Au XIXᵉ et XXᵉ siècle, cette expression n’est pas perçue de la même manière dans tous les milieux. Dans les cercles distingués, elle est souvent jugée inadaptée. Premièrement, elle met en avant les besoins primaires plutôt que le raffinement du repas servi. On souhaite aux invités de remplir leur estomac, alors que le plaisir gustatif devrait être la priorité. L’appétit n’est pas nécessaire pour apprécier un bon plat. Deuxièmement, les expressions en « bon » (bon courage, bon voyage) servent souvent d’encouragements. « Bon appétit » pourrait suggérer que manger est un effort, ce qui pourrait offenser l’hôte. Dans les milieux plus huppés, « bon appétit » est considéré inapproprié, comme l’enseignent les écoles de courtoisie et de protocole.

À l’inverse, « bonne dégustation » offre une connotation plus raffinée. Elle évoque une expérience gustative riche, une attention aux saveurs et arômes, mettant l’accent sur le plaisir des sens plutôt que sur la satiété. Cette formule valorise les produits et convient mieux à un environnement gastronomique ou formel. Elle peut être perçue comme un signe de sophistication ou d’appartenance à un milieu privilégié.

Choisir la Formule Appropriée

Actuellement, « bonne dégustation » est largement adoptée par les maîtres d’hôtel, aux côtés de formules telles que « Je vous souhaite un agréable moment » ou « bonne continuation ». Dans le domaine privé, « bon appétit » demeure courant. Il est souvent prononcé comme une formule bienveillante et automatique avant de manger, souhaitant aux convives de profiter du repas. Il implique également l’autorisation de commencer à manger.

Si l’on cessait d’utiliser ces expressions, le repas perdrait-il en qualité ou en ambiance ? Libérés de ces conventions, l’essence même du repas serait-elle altérée ? La réponse dépend de la perception personnelle de chacun. Selon le sémiologue Jean-Jacques Boutaud, les repas sont des « formes d’organisation sociale » qui préfigurent notre mise en scène personnelle et notre imaginaire. Manger est un moment de partage, un lien altruiste entre convives. Pour réellement apprécier un plat, il faut considérer l’instant, le contexte social et la dialectique associée. Notre vision du repas contribue à notre construction sociale et identitaire.

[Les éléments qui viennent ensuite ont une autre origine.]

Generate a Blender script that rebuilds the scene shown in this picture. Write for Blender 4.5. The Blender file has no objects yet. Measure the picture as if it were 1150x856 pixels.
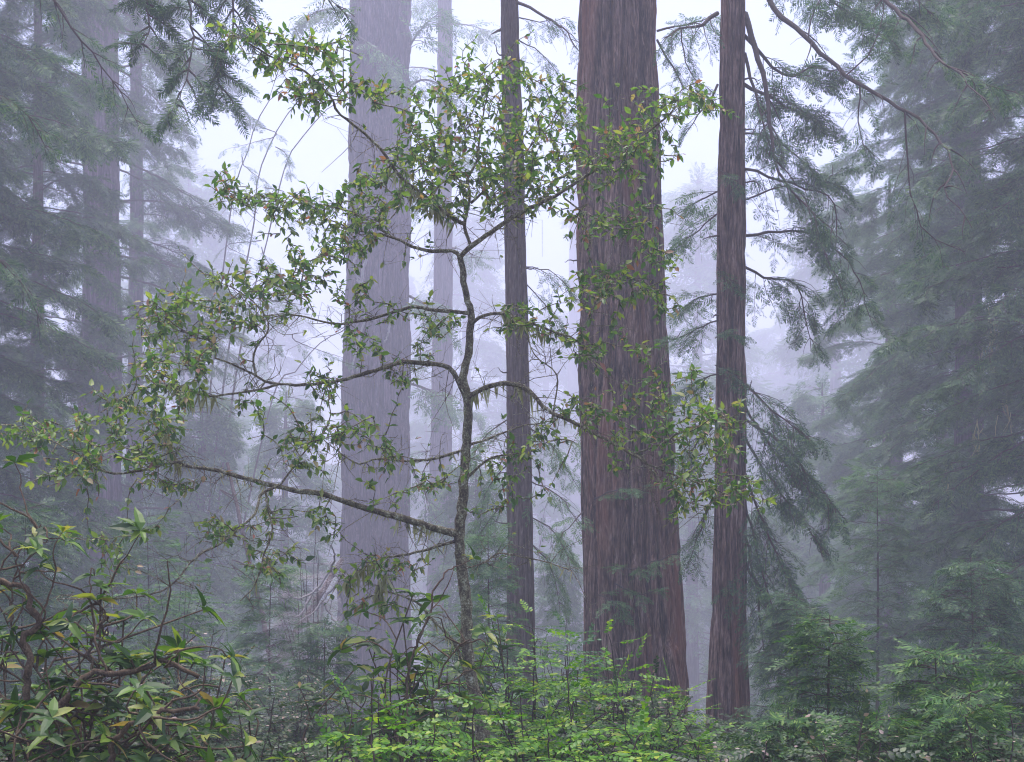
import bpy, math
import numpy as np
from math import radians, pi

C = bpy.context.scene
COL = C.collection

# ------------------------------------------------------------------ camera, sky, sun, exposure
F, W, H, HY, CZ = 1388.0, 1150.0, 856.0, 600.0, 1.7     # focal length in photo pixels, photo size, row of the horizon, eye height
cam_d = bpy.data.cameras.new('camera')
cam = bpy.data.objects.new('camera', cam_d); COL.objects.link(cam)
cam.location = (0, 0, CZ); cam.rotation_euler = (radians(90), 0, 0)
cam_d.sensor_width = 36.0; cam_d.lens = F / W * 36.0
cam_d.shift_y = (HY - H / 2) / W
cam_d.clip_start = 0.05; cam_d.clip_end = 2000
C.camera = cam

SUN_EL, SUN_AZ = radians(80), radians(-5)              # veiled sun, almost overhead
wd = bpy.data.worlds.new('World'); C.world = wd; wd.use_nodes = True
nt = wd.node_tree
bg = nt.nodes['Background']
sky = nt.nodes.new('ShaderNodeTexSky'); sky.sky_type = 'NISHITA'; sky.sun_disc = False
sky.sun_elevation = SUN_EL; sky.sun_rotation = SUN_AZ
sky.air_density = 0.75; sky.dust_density = 4.0; sky.ozone_density = 1.5
veil = nt.nodes.new('ShaderNodeMix'); veil.data_type = 'RGBA'; veil.blend_type = 'MULTIPLY'; veil.inputs[0].default_value = 1
veil.inputs[7].default_value = (1.0, .95, 1.0, 1)        # overcast: the blue of the clear sky toned down
nt.links.new(sky.outputs[0], veil.inputs[6]); nt.links.new(veil.outputs[2], bg.inputs[0]); bg.inputs[1].default_value = 0.135
sd = bpy.data.lights.new('sun', 'SUN'); sd.energy = 1.5; sd.angle = radians(45); sd.color = (1.0, 0.95, 0.93)
sun = bpy.data.objects.new('sun', sd); COL.objects.link(sun)
sun.rotation_euler = (-(pi / 2 - SUN_EL), 0, -SUN_AZ); sun.location = (0, 20, 60)
C.view_settings.view_transform = 'Standard'; C.view_settings.look = 'None'
C.view_settings.exposure = 1.55; C.view_settings.gamma = 1.0; C.view_settings.use_curve_mapping = False
cy = C.cycles
cy.use_denoising = True; cy.filter_width = 1.1
try: cy.denoiser = 'OPENIMAGEDENOISE'
except Exception: pass
cy.max_bounces = 6; cy.diffuse_bounces = 3; cy.glossy_bounces = 2; cy.transmission_bounces = 4
cy.volume_bounces = 3; cy.transparent_max_bounces = 8
cy.caustics_reflective = False; cy.caustics_refractive = False
cy.sample_clamp_indirect = 6.0

HAZE_DENSITY = 0.0057

# ------------------------------------------------------------------ helpers
def P(px, py, d):
    "point seen at photo pixel (px, py), d metres in front of the camera"
    return np.array([(px - W / 2) / F * d, d, CZ + (HY - py) / F * d])

def PP(pts, d0, d1=None):
    d1 = d0 if d1 is None else d1
    n = len(pts)
    return np.array([P(p[0], p[1], p[2] if len(p) > 2 else d0 + (d1 - d0) * i / max(1, n - 1)) for i, p in enumerate(pts)])

def ground_z(x, y):
    y = np.asarray(y, float); x = np.asarray(x, float)
    yy = np.clip(y, 0, None)
    z = -0.0048 * yy ** 2 / (1 + (yy / 75.0) ** 2)
    z = z + 0.12 * np.sin(x * .7 + y * .31) * np.sin(y * .53 - x * .2) + 0.2 * np.sin(x * .11 + 1) * np.sin(y * .09)
    return z

def unit(v):
    v = np.asarray(v, float)
    return v / np.maximum(np.linalg.norm(v, axis=-1, keepdims=True), 1e-9)

def spline(pts, n):
    "Catmull-Rom through pts, n points evenly spaced"
    p = np.asarray(pts, float)
    if len(p) == 2:
        return p[0] + (p[1] - p[0]) * np.linspace(0, 1, n)[:, None]
    q = np.vstack([2 * p[0] - p[1], p, 2 * p[-1] - p[-2]])
    out = []
    m = 10
    for i in range(1, len(q) - 2):
        t = np.linspace(0, 1, m, endpoint=False)[:, None]
        a, b, c, d = q[i - 1], q[i], q[i + 1], q[i + 2]
        out.append(.5 * ((2 * b) + (-a + c) * t + (2 * a - 5 * b + 4 * c - d) * t ** 2 + (-a + 3 * b - 3 * c + d) * t ** 3))
    out.append(p[-1:])
    o = np.vstack(out)
    s = np.concatenate([[0], np.cumsum(np.linalg.norm(np.diff(o, axis=0), axis=1))])
    u = np.linspace(0, s[-1], n)
    return np.stack([np.interp(u, s, o[:, k]) for k in range(3)], 1)

def length(p): return float(np.linalg.norm(np.diff(p, axis=0), axis=1).sum())

class MB:
    "collects tubes and leaves and links them as ONE mesh"
    def __init__(s): s.v = []; s.f = []; s.n = 0
    def add(s, v, f):
        s.v.append(np.asarray(v, np.float32)); s.f.append(np.asarray(f, np.int32) + s.n); s.n += len(v)
    def tube(s, p, r, seg=6):
        p = np.asarray(p, float); n = len(p)
        r = np.broadcast_to(np.asarray(r, float), (n,))
        t = unit(np.gradient(p, axis=0))
        ref = np.array([0, 0, 1.]) if abs(t[0][2]) < .9 else np.array([1., 0, 0])
        a = np.zeros_like(p); prev = unit(np.cross(t[0], ref))
        for i in range(n):
            prev = unit(prev - t[i] * prev.dot(t[i])); a[i] = prev
        b = np.cross(t, a)
        th = np.linspace(0, 2 * pi, seg, endpoint=False)
        ring = a[:, None] * np.cos(th)[None, :, None] + b[:, None] * np.sin(th)[None, :, None]
        v = (p[:, None] + ring * r[:, None, None]).reshape(-1, 3)
        i = np.arange(n - 1)[:, None] * seg; j = np.arange(seg)[None]; k = (j + 1) % seg
        f = np.stack([i + j, i + k, i + seg + k, i + seg + j], -1).reshape(-1, 4)
        s.add(v, f)
    def inst(s, tv, tf, pos, ax, nrm, sc):
        "copies of a template: x along ax, z near nrm"
        if len(pos) == 0: return
        pos = np.asarray(pos, float); ax = unit(ax); nrm = np.asarray(nrm, float)
        side = unit(np.cross(nrm, ax)); nn = np.cross(ax, side)
        M = np.stack([ax, side, nn], 1) * np.asarray(sc, float)[:, None, None]
        v = np.einsum('kc,ncd->nkd', tv, M) + pos[:, None]
        N, k = len(pos), len(tv)
        f = (tf[None] + (np.arange(N) * k)[:, None, None]).reshape(-1, tf.shape[1])
        s.add(v.reshape(-1, 3), f)
    def build(s, name, mat, parent=None, smooth=True):
        me = bpy.data.meshes.new(name)
        v = np.vstack(s.v) if s.v else np.zeros((0, 3), np.float32)
        if parent is not None: v = v - np.array(parent.location, np.float32)
        starts, loops, st = [], [], 0
        for f in s.f:
            w = f.shape[1]; loops.append(f.ravel()); starts.append(st + np.arange(len(f)) * w); st += f.size
        loops = np.concatenate(loops); starts = np.concatenate(starts)
        me.vertices.add(len(v)); me.vertices.foreach_set('co', v.astype(np.float32).ravel())
        me.loops.add(len(loops)); me.loops.foreach_set('vertex_index', loops.astype(np.int32))
        me.polygons.add(len(starts)); me.polygons.foreach_set('loop_start', starts.astype(np.int32))
        me.polygons.foreach_set('use_smooth', np.full(len(starts), smooth))
        me.update(calc_edges=True); me.validate()
        me.materials.append(mat)
        o = bpy.data.objects.new(name, me); COL.objects.link(o)
        if parent is not None: o.parent = parent
        return o

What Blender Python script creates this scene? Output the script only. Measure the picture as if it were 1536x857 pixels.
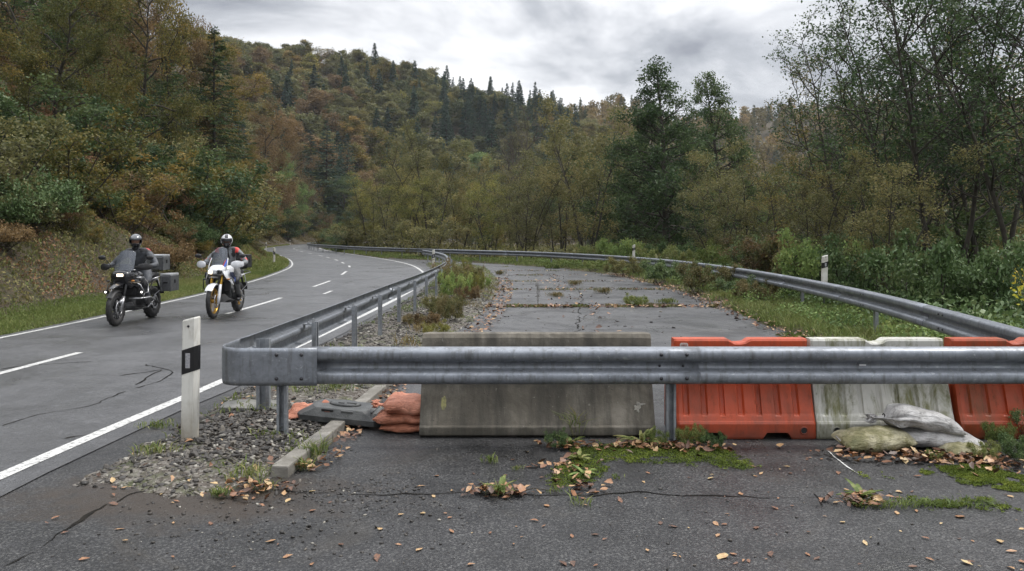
import bpy, bmesh, math, random
import numpy as np
from mathutils import Vector, Matrix, noise as mnoise

for o in list(bpy.data.objects):
    bpy.data.objects.remove(o, do_unlink=True)
S = bpy.context.scene
COL = S.collection
R = math.radians
F = 1150.0          # focal length of the photograph in its own pixels
CAMH = 1.70

# ------------------------------------------------------------------ camera
cam = bpy.data.objects.new('camera', bpy.data.cameras.new('camera'))
COL.objects.link(cam)
cam.location = (0, 0, CAMH)
cam.rotation_euler = (R(90), 0, 0)
cam.data.sensor_width = 36.0
cam.data.lens = F / 1536 * 36.0
cam.data.shift_y = -73.5 / 1536
cam.data.clip_start = 0.1
cam.data.clip_end = 3000
S.camera = cam

# ------------------------------------------------------------------ sky, sun, exposure
SUN_EL, SUN_AZ = 56.0, 68.0      # azimuth from +Y, towards +X
w = bpy.data.worlds.new('World')
S.world = w
w.use_nodes = True
nt = w.node_tree
N, L = nt.nodes, nt.links
N.clear()
wo = N.new('ShaderNodeOutputWorld')
sky = N.new('ShaderNodeTexSky')
sky.sky_type = 'NISHITA'
sky.sun_disc = False
sky.sun_elevation = R(SUN_EL)
sky.sun_rotation = R(SUN_AZ)
sky.dust_density = 2.0
bg1 = N.new('ShaderNodeBackground'); bg1.inputs['Strength'].default_value = 0.09
L.new(sky.outputs[0], bg1.inputs['Color'])
tc = N.new('ShaderNodeTexCoord')
sep = N.new('ShaderNodeSeparateXYZ'); L.new(tc.outputs['Generated'], sep.inputs[0])
def math_node(tree, op, a, b=None, clamp=False):
    n = tree.nodes.new('ShaderNodeMath'); n.operation = op; n.use_clamp = clamp
    for k, v in enumerate((a, b)):
        if v is None: continue
        if isinstance(v, (int, float)): n.inputs[k].default_value = v
        else: tree.links.new(v, n.inputs[k])
    return n.outputs[0]
n1 = N.new('ShaderNodeTexNoise'); n1.inputs['Scale'].default_value = 3.4; n1.inputs['Detail'].default_value = 8; n1.inputs['Roughness'].default_value = 0.56
n1.inputs['Distortion'].default_value = 0.35
mp = N.new('ShaderNodeMapping'); mp.inputs['Location'].default_value = (1.3, 0.4, 0.75); mp.inputs['Scale'].default_value = (1.0, 1.0, 2.3)
L.new(tc.outputs['Generated'], mp.inputs[0]); L.new(mp.outputs[0], n1.inputs['Vector'])
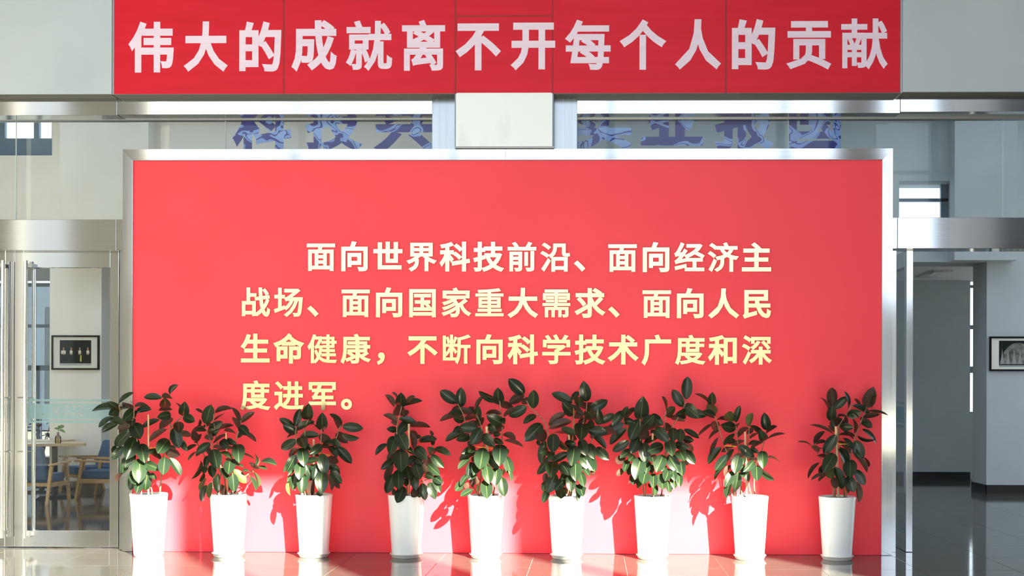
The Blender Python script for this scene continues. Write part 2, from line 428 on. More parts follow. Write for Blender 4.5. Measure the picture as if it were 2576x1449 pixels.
# ------------------------------------------------------------------ outer shell of the hall (behind and above the camera)
MB().box((-60, -80, -.6), (60, -12.6, -.05)).build('ground', M['concrete']); struct(bpy.data.objects['ground'])
YF = -12.5
wf = struct(empty('wall_front', (0, YF, 0)))
def fpart(name, x0, x1, z0, z1, d=.2): return MB().box((x0, YF - d, z0), (x1, YF, z1)).build(name, M['front_wall'], wf)
fpart('lintel', -12, 11, 9.09, 10.2)
opp = empty('reflection_block', (0, -75, 0), 'long pale block added behind the viewer to tone the steel reflections', 'building')  # unseen block added to darken the low part of the reflections
MB().box((-60, -85, -.3), (55, -75, 8)).build('facade', M['wall_plain'], opp)
wing = empty('reflection_wing', (25, -25, 0), 'dark wing added behind the viewer to darken steel reflections on the right', 'building')  # unseen wing added so the steel at the right reflects something dark
MB().box((10.8, -26.5, -.3), (45, -25, 13)).build('facade', M['dark_render'], wing)
wing2 = empty('reflection_wing', (-25, -24, 0), 'pale wing added behind the viewer to dull steel reflections on the left', 'building')  # unseen wing added so the steel at the left reflects less sky
MB().box((-45, -25.2, -.3), (-12.9, -24, 16)).build('facade', M['wall_plain'], wing2)
for k in range(8): MB().box((12 + k * 4, -25, 1.0), (14.6 + k * 4, -24.9, 11)).build('window_strip', M['gap'], wing)
for k in range(30): MB().box((-58 + k * 3.8, -75, 1.2), (-56.2 + k * 3.8, -74.9, 7.6)).build('window_strip', M['far_build'], opp)
fpart('pier', -12, -11.3, 0, 9.09); fpart('pier', -10.3, -8.6, 0, 9.09); fpart('pier', 4.68, 5.58, 0, 9.09); fpart('pier', 8.75, 11, 0, 9.09)
for x in (-5.8, -2.7, .35, 3.72, 6.76): MB().box((x - .08, YF - .3, 0), (x + .08, YF - .1, 9.09)).build('mullion', M['steel_edge'], wf)
for z in (3.0, 5.8): MB().box((-8.8, YF - .25, z), (8.75, YF - .13, z + .06)).build('mullion', M['steel_edge'], wf)
struct(MB().box((-12.4, -13, 0), (-12, .4, 10.2)).build('wall_left', M['wall_plain']))
struct(MB().box((11, -13, 0), (11.4, .4, 10.2)).build('wall_right', M['wall_plain']))
struct(MB().box((-12.4, -13.4, 10.2), (11.4, .6, 10.5)).build('ceiling', M['ceil']))

# ------------------------------------------------------------------ upper wall: white panels around the banner
YU = -.08
up = struct(empty('wall_upper', (XA(1268, 100, YU), YU, 5.5)))
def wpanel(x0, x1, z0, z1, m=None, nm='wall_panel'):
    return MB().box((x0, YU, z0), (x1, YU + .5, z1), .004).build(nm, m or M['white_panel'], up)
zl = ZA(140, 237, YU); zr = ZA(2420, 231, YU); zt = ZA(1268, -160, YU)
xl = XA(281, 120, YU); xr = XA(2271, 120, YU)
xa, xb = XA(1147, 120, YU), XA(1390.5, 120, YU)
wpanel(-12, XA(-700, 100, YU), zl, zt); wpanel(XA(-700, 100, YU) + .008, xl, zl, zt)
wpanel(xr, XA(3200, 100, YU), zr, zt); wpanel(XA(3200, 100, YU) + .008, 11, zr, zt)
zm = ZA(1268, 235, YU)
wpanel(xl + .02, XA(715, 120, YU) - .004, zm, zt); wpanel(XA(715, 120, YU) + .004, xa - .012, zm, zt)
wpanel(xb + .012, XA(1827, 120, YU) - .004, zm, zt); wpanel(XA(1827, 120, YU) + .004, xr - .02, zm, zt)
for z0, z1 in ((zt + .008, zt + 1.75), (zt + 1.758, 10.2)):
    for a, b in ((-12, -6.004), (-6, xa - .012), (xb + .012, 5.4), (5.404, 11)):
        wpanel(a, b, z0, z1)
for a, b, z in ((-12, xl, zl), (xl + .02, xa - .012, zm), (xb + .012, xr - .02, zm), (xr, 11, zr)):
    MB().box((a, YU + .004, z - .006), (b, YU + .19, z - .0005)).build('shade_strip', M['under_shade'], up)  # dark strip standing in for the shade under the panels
# the column cladding in the middle
cl = struct(empty('column', (XA(1268, 300, YU), YU, ZA(1268, 368, YU))))
zc = ZA(1268, 368, YU)
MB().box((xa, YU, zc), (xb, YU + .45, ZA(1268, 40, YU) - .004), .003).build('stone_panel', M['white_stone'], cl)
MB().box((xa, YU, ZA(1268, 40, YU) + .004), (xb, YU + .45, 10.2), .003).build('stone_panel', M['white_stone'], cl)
MB().box((xa - .012, YU + .012, zc - .008), (xb + .012, YU + .44, zc - .001)).build('bottom_trim', M['steel_edge'], cl)
for x in (xa - .010, xb + .002): MB().box((x, YU + .008, zc), (x + .008, YU + .4, zm)).build('edge_trim', M['win_frame'], cl)
for x, w_ in ((xl + .002, .014), (xr - .016, .014)): MB().box((x, YU + .01, zm), (x + w_, YU + .4, zt)).build('edge_trim', M['steel_edge'], up)

# ------------------------------------------------------------------ banner
YB = YU - .004
bn = empty('banner', (XA(1275, 120, YB), YB, ZA(1275, 235, YB)), 'long red banner film with lavender white Chinese slogan across the upper wall', 'banner')
xs = [287, 714.5, 1146.5, 1390.5, 1826.5, 2264.5]
ztop = ZA(1275, -110, YB)
for i in range(5):
    x0 = XA(xs[i], 120, YB) + (.009 if i else 0); x1 = XA(xs[i+1], 120, YB) - (.009 if i < 4 else 0)
    if i == 2:
        zz = ZA(1268, 40.5, YB)
        MB().box((x0, YB, ZA(1268, 233, YB)), (x1, YB + .004, zz - .009)).build('film_panel', M['red_film'], bn)
        MB().box((x0, YB, zz + .009), (x1, YB + .004, ztop)).build('film_panel', M['red_film'], bn)
    else:
        MB().box((x0, YB, ZA(1275, 234.5, YB)), (x1, YB + .004, ztop)).build('film_panel', M['red_film'], bn)
    if i == 2: MB().box((x0, YB + .002, zz - .009), (x1, YB + .005, zz + .009)).build('seam', M['red_seam'], bn)
for x in xs[1:5]:
    X = XA(x, 120, YB); MB().box((X - .009, YB + .002, ZA(1275, 234.5, YB)), (X + .009, YB + .005, ztop)).build('seam', M['red_seam'], bn)
BT = [('伟',323,437,54.5,182.5),('大',462,573,54,180.5),('的',602,707.6,54,180),('成',733,847,50.5,180.5),('就',870,986.5,51.5,178.5),('离',1011,1119.5,50,178),
      ('不',1146,1260,59,177),('开',1284.5,1396.5,57,177),('每',1421,1536,49.5,176),('个',1558.5,1676,49,175.5),('人',1698,1814,48.5,175),('的',1841,1950,48,175),('贡',1978,2091,53,175),('献',2116,2233,46.5,174.5)]
for ch, a, b, c, d in BT:
    letter_box(ch, .034, (a, c, b, d), YB, .0015, M['film_letter'], M['film_letter'], bn)

# ------------------------------------------------------------------ steel beams and pilasters
def beam(name, x0, x1, y0, y1, Y, depth, xm=None, m='steel'):
    xm = xm if xm is not None else (x0 + x1) / 2
    return struct(MB().box((XA(x0, (y0+y1)/2, Y), Y, ZA(xm, y1, Y)), (XA(x1, (y0+y1)/2, Y), Y + depth, ZA(xm, y0, Y)), .003).build(name, M[m]))
YBm = .05
segs = [(-1500, 294.5, 246.5, 290, 150), (295.5, 1087, 244, 287.5, 690), (1452, 2264.5, 239.5, 285, 1860), (2265.5, 3900, 236, 281, 2420)]
for i, (a, b, c, d, xm) in enumerate(segs): beam('trim_%d' % (i + 1), a, b, c, d, YBm, .30, xm)
# dark recess above the beam
struct(MB().box((-12, .1, ZA(1268, 244, .1)), (11, .4, zm + .3)).build('trim_5', M['steel_edge']))
# glazing head channel under the beam
for k, (a, b) in enumerate(((-1500, 1090), (1450, 3900))):
    struct(MB().box((XA(a, 300, .24), .24, ZA((a+b)/2 if False else 1268, 301.0, .24)), (XA(b, 300, .24), .32, ZA(1268, 288, .24))).build('trim_%d' % (6 + k), M['steel_edge']))
for k, (a, b) in enumerate(((1087, 1147), (1391, 1452))):
    struct(MB().box((XA(a, 330, .08), .08, 2.6), (XA(b, 330, .08), .4, ZA(1268, 243, .08)), .003).build('trim_%d' % (8 + k), M['steel_pil']))
# door transoms
YT = .10
for k, (a, b, c, d, xm) in enumerate([(-1500, 292.5, 552, 630, 150), (293.5, 520, 552, 630, 150), (2000, 2257.5, 547, 625, 2420), (2258.5, 3900, 547, 625, 2420)]):
    beam('trim_%d' % (10 + k), a, b, c, d, YT, .24, xm)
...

Le choix entre « bon appétit » et « bonne dégustation » dépend du contexte et de l’objectif social. « Bon appétit » convient à un repas chaleureux entre amis ou en famille, tandis que « bonne dégustation » s’adapte à un cadre formel, mettant en valeur la qualité des mets et l’expérience culinaire. Le choix de ces expressions vise à créer une expérience culinaire mémorable.